Abstract

The efficiency of the German war machine in 1914 rested on a tradition of absolute command. Frederick the Great had commanded the army in all his victorious wars. Hence, at the outbreak of the First World War the King/Emperor William II commanded the German forces in fact as well in form. The constant struggle between the agencies for control – the Chief of the General Staff, the Reich Chancellor, the Ministries of War and Navy, the naval command – arose when the Emperor was too weak, as in 1914.
By concentrating on one decisive year in modern history, 1917, David Stevenson provides an extraordinarily sharp and detailed account of the fateful time. The close examination of the Hindenburg and Ludendorff command system and the struggle over the unrestricted U-boat campaign creates the drama and disaster of the attempt to destroy the British merchant navy. The tension among the British naval commanders and the cabinet on the adoption of the convoy system created a drama that very nearly lost the war. During ‘black fortnight’ in April 1917 between seven and nine merchant ships were lost each day.
Each chapter has its 1917 framework. Woodrow Wilson’s dilemma about neutrality covers the US political scene, and the decision to join the allies against Germany. In March 1916, President Wilson wrote, ‘This is a year of madness. It is a year of excitement more profound than the world has ever known before and the world is seeing red. No standard we had obtains any longer’ (p. 44).
The French army, nearly exhausted, made one last attempt to break the enemy and there is a stunning chapter on the Nivelle campaign. A French commander was simply unable to meet his responsibilities. A horrifying account of the attempt by General Nivelle to attack the Germans by surprise unfolds in which not everybody believed but none had the character to cancel. General Nivelle was in over his abilities and his rigidity and delay led to a catastrophe at a time when French forces had no reserves. The failures of vision and concern, incompetence and uncertainty, destroyed the French will to fight. The failure effectively eliminated France as a separate military force – a tale of horrifying incompetence and disaster.
If the Germans chose a naval offensive that cost them their last best chance of victory, the Allies jeopardized their prospects by French, Russian, British, and Italian land attacks. By 1917, the British Treasury decided to issue $1.1 billion unsecured British Treasury bills and UK credit collapsed. Lloyd George had no idea how to finance the new credit in the New Year. Complete bankruptcy could have occurred at any minute and knock Great Britain out of the war.
The Russian Revolution, ‘the February Revolution’, grew out of a subsistence crisis. The demonstrations by women in 1917, now 33.3% of the labour force in St Petersburg and Moscow, and the absence of lighting and sanitation created horrible housing and living conditions. In 1917 70% of the factory workers were employed in plants with over 1,000 operatives. The combination of poverty, vast numbers, and political conflicts in the Duma saw chaos emerging and marks the first stage of the Russian revolution. The second involves the struggle among the parties and the new Bolshevik leadership under Lenin with its absolute refusal to continue the war.

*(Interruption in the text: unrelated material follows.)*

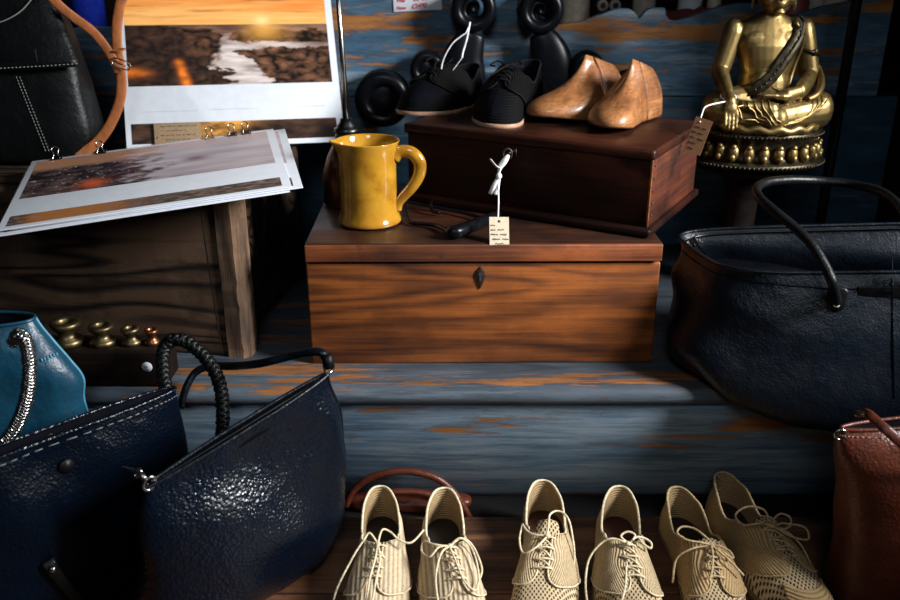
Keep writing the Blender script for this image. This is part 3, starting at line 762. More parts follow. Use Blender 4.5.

Meanwhile, General Haig was about to destroy his army at Passchendaele as if the French had not just done the same thing. A chapter describes the collapse of the Italian army at Caporetto in late October 1917. As Stevenson sums up, ‘amid the dreary litany of failed offensives and attrition battles, the name of Caporetto stands out’ (p. 205). The Italian disaster at Caporetto nearly brought the World War to an end. After 11 failed attempts by General Cadorna to crush the Austrians, the twelfth - a combined operation by Austrians and Germans - caught a much larger Italian army and routed them. The burden of the war landed on illiterate Italian peasants. Yet Stevenson shrewdly observes that, in the end, the improvement in the Italian forces made a real difference. As always in this fascinating book, Stevenson sees the struggle on the Isonzo in a wider context and shows how the defeat ‘strengthened Italy’s war effort’. The account of defeat and unusual Italian recovery after Caporetto is breathtaking. A chapter on diplomacy contains much knowledge that was new to me but shows how impossible compromise, even in the hands of Benedict XV and Monsignor Pacelli, turned out to be. This book is a wonderful achievement – rich in detail and sharp observation. Stevenson has a command of events which is astonishing and a short review like this can scarcely do it justice.